Met zijn nieuwste, schitterende EP Dust mikt Adriaan De Roover, de jonge Antwerpse geluidskunstenaar die opereert onder de naam Oaktree, meer op de huiskamer dan de dansvloer. Ook live neigt hij naar het eerste, al moet hij duidelijk nog wat groeien in die rol. Al zaten de nummers in de AB goed, zéér goed.
Na een vijf nummers tellend prachtdebuut en een ijzersterke split met Avondlicht, heeft Oaktree nu een zeven nummers tellende tweede EP uit. Dat plaatje kan wat ons betreft beschouwd worden als een album, want het telt zeven volwaardige songs én laat duidelijk horen welke muzikale evolutie De Roover heeft doorgemaakt: minder Four Tet en Jon Hopkins, meer Nils Frahm en William Basinski. Opener “Late Bloomer” is het mooiste bewijs daarvan. De Roover schildert met behulp van een violiste, drummer, zangeres en harpiste een prachtig muzikaal landschap waarin melancholie de rode draad is. En dat allemaal live.
Maar in tegenstelling tot bij Basinski wordt het optreden geen non-stop dromerige trip. Oaktree lijkt in zijn optredens een constante spanningsboog te willen verstoppen, door ook ouder werk de revue te laten passeren. Want meteen na die prachtige opener komt “Abyss” aan bod; te vinden op dat puike plaatje dat De Roover maakte met Avondlicht. In het nummer zweeft de band tussen melodie en beats, tussen Portishead en Burial. In het zeer organisch opgebouwde “Molecule” — alweer een ouder nummer — domineren die kenmerkende knisperende beats nog meer. In “I Still Feel” vallen dan weer de prachtige vocalen van Silke Janssens, die ook tijdens het optreden de klarinet én keys bedient, op.
Het daaropvolgende “And Leave Me Alone” — eindelijk nog eens een nieuw nummer! — is nog meer een prachtschijf. In deze bloedmooie, post-klassiek aandoende song horen we meer dan alleen Max Richter, want Oaktree heeft duidelijk al zijn eigen stijl. En die is van een hoog niveau. Daar is de harp van Laura De Jongh, in combinatie met subtiele beats en violen, voor een groot deel verantwoordelijk voor. Van zo’n bezwerend geheel kan je alleen maar kippenvel krijgen. Wat een evolutie in vergelijking met de vorige platen.

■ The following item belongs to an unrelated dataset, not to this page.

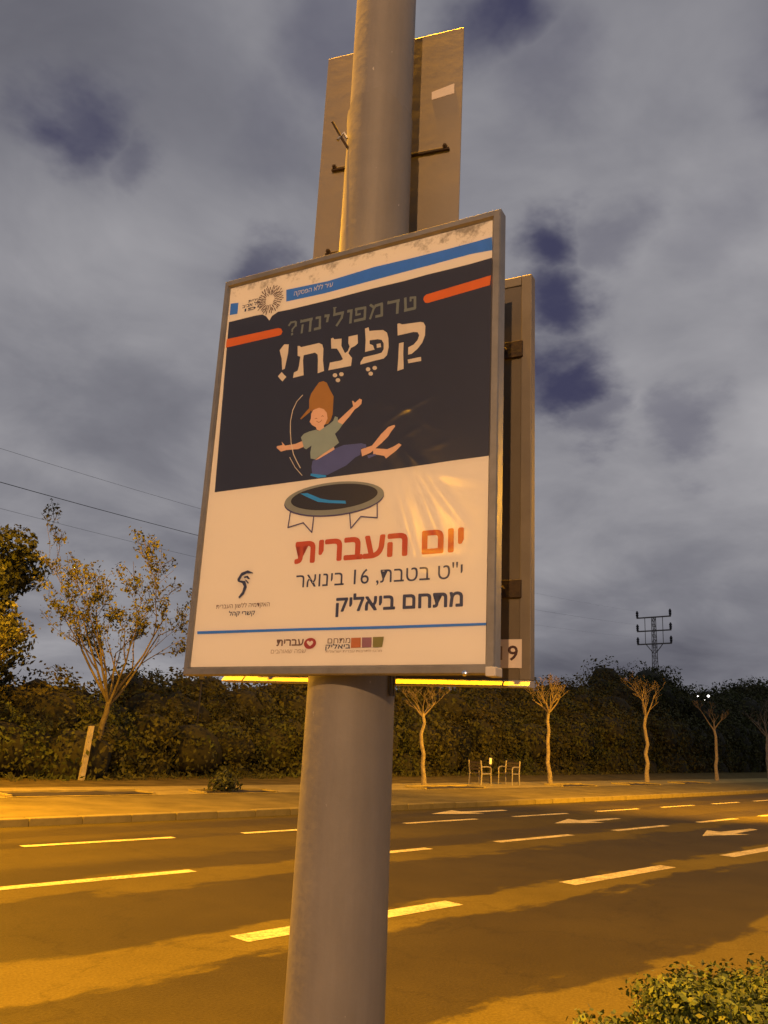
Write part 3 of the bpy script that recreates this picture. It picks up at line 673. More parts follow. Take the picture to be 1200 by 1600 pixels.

Wéér lijkt de sfeervolle, bijna rustgevende setting onderbroken te worden door een nog niet verschenen nummer, voorlopig “Viooltje” gedoopt. Het is de enige song waarin de minimale Burial-achtige beats duidelijk te horen zijn. Mede door het intense strijkwerk is dit weer een prachtschijf, maar dan wel rustelozer. En opnieuw: dit hebben we verwacht. Maar het is ook al het derde laatste nummer. “Ik zal de laatste twee songs wat rekken”, belooft De Roover. Ook het loungy “A Little Tenderness” — alweer de meeslepende vocalen van Janssens — staat mijlenver van het eerdere werk van Oaktree, maar mocht gerust wat langer duren.
Mooi hoe in afsluiter “La Fin” (afkomstig van Chapters) het licht in de club verandert in een rode gloed. Het hele nummer wordt ditmaal gedragen door piano en de viool van Hester Bolle. Ook dit is elektronica waar pure kracht in schuilt. Je moet het maar doen: prachtige soundscapes volledig live brengen met instrumenten. Alleen al omwille van die ambitieuze setting zou je Oaktree een acht op tien willen geven. Maar met amper drie nummers van Dust en een optreden van amper 45 minuten, ontbrak toch net dat tikkeltje meer. Maar als iets naar meer smaakt, is dat een compliment, nietwaar?